Mas a Fifa afirmou na última terça-feira que não “existe base” para um procedimento. “Nenhum nome foi mencionado e nenhuma informação foi passada”, explicou. A entidade também alega que foram as testemunhas quem foram aos jornais dar declarações, antes mesmo de o relatório ser produzido.
Sem credibilidade e escondendo cerca de 200 mil páginas do processo, a Fifa esperava que a decisão do mês passado encerrasse de uma vez por todas a crise na entidade. Mas Garcia e uma reação internacional fez o caso ganhar nova dimensão.

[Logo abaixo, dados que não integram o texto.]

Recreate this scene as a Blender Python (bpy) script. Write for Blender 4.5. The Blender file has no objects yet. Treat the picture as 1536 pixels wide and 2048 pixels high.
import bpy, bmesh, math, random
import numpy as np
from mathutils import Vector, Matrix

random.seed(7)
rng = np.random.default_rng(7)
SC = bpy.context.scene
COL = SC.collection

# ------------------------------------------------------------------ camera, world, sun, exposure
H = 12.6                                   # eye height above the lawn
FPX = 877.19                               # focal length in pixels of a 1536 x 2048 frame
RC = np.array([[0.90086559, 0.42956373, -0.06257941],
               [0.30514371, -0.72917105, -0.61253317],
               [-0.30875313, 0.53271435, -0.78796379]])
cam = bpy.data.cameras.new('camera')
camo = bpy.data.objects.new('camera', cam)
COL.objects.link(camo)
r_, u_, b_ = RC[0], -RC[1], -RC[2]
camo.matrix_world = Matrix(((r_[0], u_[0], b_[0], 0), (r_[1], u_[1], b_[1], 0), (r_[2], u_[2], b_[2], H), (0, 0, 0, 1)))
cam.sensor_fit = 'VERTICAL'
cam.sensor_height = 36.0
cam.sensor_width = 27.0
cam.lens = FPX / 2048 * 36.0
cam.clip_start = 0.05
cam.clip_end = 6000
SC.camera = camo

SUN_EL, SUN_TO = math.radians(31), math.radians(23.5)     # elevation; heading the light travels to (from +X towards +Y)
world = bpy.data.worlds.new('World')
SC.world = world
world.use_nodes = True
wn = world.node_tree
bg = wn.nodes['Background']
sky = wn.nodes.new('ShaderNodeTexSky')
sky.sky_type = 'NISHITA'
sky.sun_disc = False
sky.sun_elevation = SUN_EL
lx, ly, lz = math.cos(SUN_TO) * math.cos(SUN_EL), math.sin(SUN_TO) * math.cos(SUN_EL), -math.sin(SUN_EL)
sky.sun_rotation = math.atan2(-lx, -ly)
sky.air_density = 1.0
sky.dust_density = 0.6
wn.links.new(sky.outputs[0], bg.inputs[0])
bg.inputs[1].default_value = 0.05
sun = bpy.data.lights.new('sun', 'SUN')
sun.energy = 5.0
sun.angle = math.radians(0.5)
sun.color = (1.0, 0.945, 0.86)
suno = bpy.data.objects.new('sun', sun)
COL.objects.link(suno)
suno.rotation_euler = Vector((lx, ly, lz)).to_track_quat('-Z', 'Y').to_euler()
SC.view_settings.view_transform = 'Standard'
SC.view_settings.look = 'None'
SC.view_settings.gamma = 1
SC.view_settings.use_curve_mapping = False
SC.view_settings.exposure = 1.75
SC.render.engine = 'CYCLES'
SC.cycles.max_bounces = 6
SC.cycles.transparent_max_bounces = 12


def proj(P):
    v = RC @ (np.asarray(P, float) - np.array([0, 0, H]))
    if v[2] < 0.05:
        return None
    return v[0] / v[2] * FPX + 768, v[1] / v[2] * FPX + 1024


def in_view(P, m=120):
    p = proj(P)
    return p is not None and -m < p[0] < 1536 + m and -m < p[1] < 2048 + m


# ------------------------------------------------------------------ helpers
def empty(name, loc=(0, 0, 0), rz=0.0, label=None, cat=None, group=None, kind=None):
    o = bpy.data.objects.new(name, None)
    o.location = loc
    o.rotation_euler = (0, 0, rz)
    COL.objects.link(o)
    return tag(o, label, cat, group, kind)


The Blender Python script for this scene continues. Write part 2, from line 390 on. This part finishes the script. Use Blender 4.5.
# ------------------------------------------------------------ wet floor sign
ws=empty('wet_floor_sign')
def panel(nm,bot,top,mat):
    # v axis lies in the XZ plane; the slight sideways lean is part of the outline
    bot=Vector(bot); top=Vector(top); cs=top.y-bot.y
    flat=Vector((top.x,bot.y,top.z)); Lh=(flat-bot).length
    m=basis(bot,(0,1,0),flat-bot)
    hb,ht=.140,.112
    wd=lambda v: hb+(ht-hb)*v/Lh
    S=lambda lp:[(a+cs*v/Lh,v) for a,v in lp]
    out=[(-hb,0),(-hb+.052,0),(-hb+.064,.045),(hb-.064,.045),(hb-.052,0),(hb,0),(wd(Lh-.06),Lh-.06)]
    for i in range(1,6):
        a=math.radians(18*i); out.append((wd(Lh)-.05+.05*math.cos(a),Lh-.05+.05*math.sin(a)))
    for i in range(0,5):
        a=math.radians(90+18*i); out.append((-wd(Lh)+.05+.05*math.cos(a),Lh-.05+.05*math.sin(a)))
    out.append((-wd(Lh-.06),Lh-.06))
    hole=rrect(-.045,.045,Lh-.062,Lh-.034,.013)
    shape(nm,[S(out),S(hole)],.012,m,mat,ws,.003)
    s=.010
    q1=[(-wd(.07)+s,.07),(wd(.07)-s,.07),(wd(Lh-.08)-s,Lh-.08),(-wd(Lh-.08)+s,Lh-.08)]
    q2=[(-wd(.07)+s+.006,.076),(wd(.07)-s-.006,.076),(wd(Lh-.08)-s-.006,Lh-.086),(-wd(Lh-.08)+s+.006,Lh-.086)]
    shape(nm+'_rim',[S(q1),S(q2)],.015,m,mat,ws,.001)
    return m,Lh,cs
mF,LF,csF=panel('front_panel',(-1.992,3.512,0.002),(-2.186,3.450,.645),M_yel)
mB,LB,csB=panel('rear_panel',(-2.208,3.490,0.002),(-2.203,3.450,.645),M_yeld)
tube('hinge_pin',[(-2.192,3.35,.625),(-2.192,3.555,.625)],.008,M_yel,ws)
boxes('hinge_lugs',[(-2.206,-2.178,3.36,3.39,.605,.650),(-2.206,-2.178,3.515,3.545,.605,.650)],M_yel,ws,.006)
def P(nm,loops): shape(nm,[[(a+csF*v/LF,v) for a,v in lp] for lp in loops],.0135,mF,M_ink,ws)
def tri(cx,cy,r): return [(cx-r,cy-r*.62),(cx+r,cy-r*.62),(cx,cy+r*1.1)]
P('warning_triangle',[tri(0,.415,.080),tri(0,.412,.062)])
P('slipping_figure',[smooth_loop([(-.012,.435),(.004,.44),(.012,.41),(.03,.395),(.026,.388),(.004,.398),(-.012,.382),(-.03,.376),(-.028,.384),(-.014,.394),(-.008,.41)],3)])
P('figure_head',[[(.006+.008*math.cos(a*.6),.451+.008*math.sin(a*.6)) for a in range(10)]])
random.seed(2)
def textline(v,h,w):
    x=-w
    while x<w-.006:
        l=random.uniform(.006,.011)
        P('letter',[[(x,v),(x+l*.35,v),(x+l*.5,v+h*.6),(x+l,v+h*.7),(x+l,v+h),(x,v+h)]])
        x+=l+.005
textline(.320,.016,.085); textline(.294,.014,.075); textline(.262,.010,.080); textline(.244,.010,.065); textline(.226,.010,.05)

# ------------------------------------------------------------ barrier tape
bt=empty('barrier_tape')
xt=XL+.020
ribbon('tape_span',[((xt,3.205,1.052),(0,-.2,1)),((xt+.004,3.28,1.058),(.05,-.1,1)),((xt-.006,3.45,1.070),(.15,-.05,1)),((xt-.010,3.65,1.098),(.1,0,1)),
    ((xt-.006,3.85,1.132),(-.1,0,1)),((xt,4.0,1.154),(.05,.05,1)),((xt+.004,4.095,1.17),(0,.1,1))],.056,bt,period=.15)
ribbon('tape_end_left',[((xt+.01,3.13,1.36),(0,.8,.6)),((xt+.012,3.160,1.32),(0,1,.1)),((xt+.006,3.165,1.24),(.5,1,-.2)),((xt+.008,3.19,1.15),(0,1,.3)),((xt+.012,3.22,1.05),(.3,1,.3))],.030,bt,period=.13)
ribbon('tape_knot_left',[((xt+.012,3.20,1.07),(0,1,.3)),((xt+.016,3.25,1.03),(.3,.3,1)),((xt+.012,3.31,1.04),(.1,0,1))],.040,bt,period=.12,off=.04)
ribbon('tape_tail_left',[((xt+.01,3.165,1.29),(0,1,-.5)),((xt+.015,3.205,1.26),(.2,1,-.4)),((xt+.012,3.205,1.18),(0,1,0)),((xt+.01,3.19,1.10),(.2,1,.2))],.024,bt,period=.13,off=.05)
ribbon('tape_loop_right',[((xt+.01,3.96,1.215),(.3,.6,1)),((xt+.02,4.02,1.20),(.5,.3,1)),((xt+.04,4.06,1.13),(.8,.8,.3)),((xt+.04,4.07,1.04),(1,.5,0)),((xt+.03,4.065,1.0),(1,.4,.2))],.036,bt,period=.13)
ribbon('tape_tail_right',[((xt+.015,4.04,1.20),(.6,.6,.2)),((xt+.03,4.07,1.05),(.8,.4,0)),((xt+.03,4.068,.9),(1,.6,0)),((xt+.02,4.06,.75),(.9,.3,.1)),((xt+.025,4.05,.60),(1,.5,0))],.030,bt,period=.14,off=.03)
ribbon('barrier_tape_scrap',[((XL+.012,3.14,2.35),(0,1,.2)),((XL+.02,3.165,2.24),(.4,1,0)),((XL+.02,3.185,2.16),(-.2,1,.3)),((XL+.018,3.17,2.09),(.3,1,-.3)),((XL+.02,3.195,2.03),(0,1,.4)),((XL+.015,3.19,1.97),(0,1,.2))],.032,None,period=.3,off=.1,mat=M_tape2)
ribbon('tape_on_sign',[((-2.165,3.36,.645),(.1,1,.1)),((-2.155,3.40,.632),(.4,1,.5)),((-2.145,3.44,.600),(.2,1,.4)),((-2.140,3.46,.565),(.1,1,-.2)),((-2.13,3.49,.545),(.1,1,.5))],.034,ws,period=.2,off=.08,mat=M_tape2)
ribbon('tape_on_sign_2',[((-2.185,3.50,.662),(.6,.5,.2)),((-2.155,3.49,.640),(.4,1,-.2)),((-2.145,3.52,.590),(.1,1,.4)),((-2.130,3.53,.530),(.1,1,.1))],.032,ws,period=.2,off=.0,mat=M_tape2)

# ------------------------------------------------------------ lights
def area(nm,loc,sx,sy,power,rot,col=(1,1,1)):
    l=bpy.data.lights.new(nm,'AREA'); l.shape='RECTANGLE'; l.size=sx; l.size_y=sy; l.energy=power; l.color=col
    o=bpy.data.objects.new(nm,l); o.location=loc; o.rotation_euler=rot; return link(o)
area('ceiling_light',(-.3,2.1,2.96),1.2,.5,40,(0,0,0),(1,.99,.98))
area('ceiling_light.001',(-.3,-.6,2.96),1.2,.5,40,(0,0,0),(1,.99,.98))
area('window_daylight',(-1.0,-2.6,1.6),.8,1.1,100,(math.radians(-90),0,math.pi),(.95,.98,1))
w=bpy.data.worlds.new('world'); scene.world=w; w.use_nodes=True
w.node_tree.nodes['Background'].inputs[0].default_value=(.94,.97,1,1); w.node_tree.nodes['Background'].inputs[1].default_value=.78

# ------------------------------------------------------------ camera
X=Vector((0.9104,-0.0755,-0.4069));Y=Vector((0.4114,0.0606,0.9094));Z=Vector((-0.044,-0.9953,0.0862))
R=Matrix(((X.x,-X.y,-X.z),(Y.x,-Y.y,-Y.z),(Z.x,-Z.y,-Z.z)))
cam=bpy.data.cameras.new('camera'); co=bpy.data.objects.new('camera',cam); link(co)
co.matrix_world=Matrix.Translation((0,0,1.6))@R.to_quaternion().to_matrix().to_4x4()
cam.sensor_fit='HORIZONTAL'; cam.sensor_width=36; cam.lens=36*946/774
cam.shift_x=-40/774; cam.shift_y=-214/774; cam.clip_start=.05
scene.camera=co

No informe, Eckert apenas cita a necessidade de punir alguns cartolas e fortalecer o processo de seleção a partir da Copa de 2026. Mas não haverá um novo voto para escolher uma nova sede e nem os organizadores do Catar ou Rússia serão punidos.
A Fifa confirma que empresários e cartolas do Catar de fato pagaram cerca de R$ 12 milhões para conseguir apoio. Mas o juiz não recomenda que haja um novo processo de seleção e a entidade não acredita que os incidentes são graves o suficiente para justificar tirar a Copa do país do Golfo Pérsico.
“Assumir que envelopes cheios de dinheiro são dados em troca de votos é ingenuidade”, escreveu o juiz. Segundo ele, as quebras nas regras do processo de seleção foram “muito limitadas em sua abrangência”.
“A avaliação do processo de escolha das sedes está encerrada para o Comitê de Ética da Fifa”, declarou. Segundo ele, as violações que ocorreram não foram suficientes para justificar um retorno ao voto “e muito menos reabrir os processos”. Para Eckert, o processo foi “robusto e profissional”.